“O processo do filme foi poroso.
De um ponto de partida de um homem sem nada que decide encontrar seu pai. São
fragmentos de memórias e de afeto. Ele precisa do caminho (optamos então pela
estrada mais difícil. Foi um processo livre. Um sentimento com a integridade do
espaço”, disse o diretor Gilson Vargas.
Por Fabricio Duque
Muitos não acreditam. Mas é
possível mudar os auto-estágios resignados que se encontram os seres humanos,
esquecendo o “universo” ao redor e reconectando a si mesmo para que assim se
possa “modificar uma sorumbática existência”. Perder-se para se encontrar. “Dromedário
no Asfalto” reverbera esta atmosfera, corroborando idiossincrasias tipicamente
comportais dos gaúchos (e suas catarses impulsivas e silenciosas). Mesmo sem
querer, há inferência, quase de embasamento explícito (talvez pelas homônimas lacunas,
peças aparentemente díspares, descrições ricas em sutileza e
detalhamento com diálogos ágeis e de rara verossimilhança e a construção
da identidade), à literatura conterrânea de Daniel Galera (de “Barba Ensopada
de Sangue”). O roteiro (“não tradicional”,
mas uma “escaleta”), de Porto Alegre ao Uruguai, apresenta Pedro que recomeça
de “dentro para fora” a carga emocional (perda da mãe e a ausência de um pai
recluso que vive no Uruguai), livrando-se das convenções massificadas “amarradas”

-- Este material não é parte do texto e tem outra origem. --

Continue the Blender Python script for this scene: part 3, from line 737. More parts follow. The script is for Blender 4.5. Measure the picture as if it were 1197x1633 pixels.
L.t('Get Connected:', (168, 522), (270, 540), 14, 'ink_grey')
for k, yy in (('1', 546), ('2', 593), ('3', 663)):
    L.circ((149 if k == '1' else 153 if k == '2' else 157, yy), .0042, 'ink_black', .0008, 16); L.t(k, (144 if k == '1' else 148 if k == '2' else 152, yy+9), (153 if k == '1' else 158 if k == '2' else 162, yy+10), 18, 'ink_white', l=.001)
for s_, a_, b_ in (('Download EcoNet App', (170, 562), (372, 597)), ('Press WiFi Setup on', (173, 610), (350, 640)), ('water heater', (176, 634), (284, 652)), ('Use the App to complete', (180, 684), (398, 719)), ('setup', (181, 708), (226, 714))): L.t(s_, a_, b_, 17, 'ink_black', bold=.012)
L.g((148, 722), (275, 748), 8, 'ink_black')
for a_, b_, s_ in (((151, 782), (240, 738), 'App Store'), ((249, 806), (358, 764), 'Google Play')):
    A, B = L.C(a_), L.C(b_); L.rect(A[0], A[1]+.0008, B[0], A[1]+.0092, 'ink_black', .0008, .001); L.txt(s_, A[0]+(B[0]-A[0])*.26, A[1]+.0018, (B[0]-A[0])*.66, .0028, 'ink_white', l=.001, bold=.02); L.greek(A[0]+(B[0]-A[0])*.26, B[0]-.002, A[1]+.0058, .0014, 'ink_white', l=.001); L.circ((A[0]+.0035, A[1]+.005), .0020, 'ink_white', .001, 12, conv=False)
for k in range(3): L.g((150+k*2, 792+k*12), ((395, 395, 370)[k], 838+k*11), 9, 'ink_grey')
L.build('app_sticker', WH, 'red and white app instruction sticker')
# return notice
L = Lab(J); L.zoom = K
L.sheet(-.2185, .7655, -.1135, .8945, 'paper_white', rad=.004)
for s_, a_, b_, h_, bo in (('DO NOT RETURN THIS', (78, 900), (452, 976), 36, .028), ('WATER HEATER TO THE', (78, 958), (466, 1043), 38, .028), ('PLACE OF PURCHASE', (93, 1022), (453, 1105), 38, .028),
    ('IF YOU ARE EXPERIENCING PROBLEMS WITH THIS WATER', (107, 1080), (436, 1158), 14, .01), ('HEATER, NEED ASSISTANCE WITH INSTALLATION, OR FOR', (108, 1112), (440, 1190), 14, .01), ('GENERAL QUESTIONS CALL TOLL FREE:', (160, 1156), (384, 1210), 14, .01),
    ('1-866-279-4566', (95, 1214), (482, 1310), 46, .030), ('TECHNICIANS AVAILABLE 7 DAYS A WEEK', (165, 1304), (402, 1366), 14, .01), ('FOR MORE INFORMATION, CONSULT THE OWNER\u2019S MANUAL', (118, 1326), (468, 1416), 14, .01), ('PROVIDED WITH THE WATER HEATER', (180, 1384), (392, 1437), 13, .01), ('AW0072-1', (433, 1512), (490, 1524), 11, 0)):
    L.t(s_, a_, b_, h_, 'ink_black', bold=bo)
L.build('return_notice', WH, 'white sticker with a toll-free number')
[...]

da sociedade e buscando respostas ao acaso. A coragem inicial de auto-abandono é
agregada com a liberdade experimental sem limites e sem consequências de “consumir”
o mundo e com o medo futuro desenvolvido no passado (vivido no próprio presente
– início da “aventura viajante” de um homem só). No caminho, ele encontra
dificuldades, caronas, metáforas realistas (principalmente pela narração terapêutica
da confissão), casualidades, outros indivíduos amistosos, divertidos e
solidários (“errantes” que procuram na própria solidão o “remédio” ao tédio), filosofias
de histórias alheias (que ajudam o protagonista a não se “desviar” da decisão
do resultado objetivado) e o “silêncio, que é o som de todas as coisas no espaço
ao redor”. Chega-se à conclusão, sem a caricatura da autoajuda, de que são as
pequenas coisas que nos deixam mais fortes. O existencialismo é contemporâneo e
de nostalgia coloquial. A narrativa “espelha-se” (imagens “sonhadoras”, um
tanto quanto desfocadas) em seu personagem. É perdida, fragmentada, de elipses
temporais e sentimentais e “buscando algo” para sair da mesmice comum (“ilusão
do movimento”). É a fábula “andante” “Road movie” da procura por um lugar
compatível e confortável, utilizando esse desprendimento do “que já viveu”, e
que “dê a ele propósito”. A câmera passeia por um antinaturalismo idílico ao
recriar, de infantilidade ingênua, “outros seres” e outras possibilidades de
vida, encenando o realismo propositalmente teatralizado. Aqui, não se busca
nada, tampouco se desvendar nada, apenas se “perder” nas novidades. E assim,
reescreve o caminho (na “medida e na distância”), liberta-se do passado e “ganha”
uma esperança nova de perpetuar o futuro (a guitarra de solo cubano, por
exemplo). “Todo ser humano é sozinho porque é um”, diz. O filme (de "autos") “estimula” o
espectador a “querer” aquela liberdade (a vida em uma mochila), complementar esse
vazio e experimentar o “nada”, ora por imagens sensoriais (a casa itinerante),
ora por espaciais e ora por flashes de memórias (uma carta - “Construí um
labirinto; faz muito tempo que eu fui tudo que eu podia ser”). É praticamente
um filme livro narrado com um ator Marcos Contreras (de “Cão sem Dono”,
de Beto Brant e “A Última Estrada da Praia”, de Fabiano de Souza) entregue,
natural, fiel a suas emoções e que nada mais quer que sua “viagem Senhor dos
Anéis” chegue a fim e encontre o “comodismo” do final feliz e do “descanso” de
se analisar a vida todo instante (sua mente verborrágica e reflexiva) e “dar
um jeito”. Concluindo, uma “aventura” existencialista (de espelho terapêutico)
não só do diretor-roteirista-produtor e tampouco do ator (que coincidentemente
vivenciou na realidade quase a mesma história que agora interpreta – “uma
catarse ao ator” e o pai do filme é o “próprio pai do diretor”), mas do próprio
público que interage, observa silenciosamente e participa passivamente.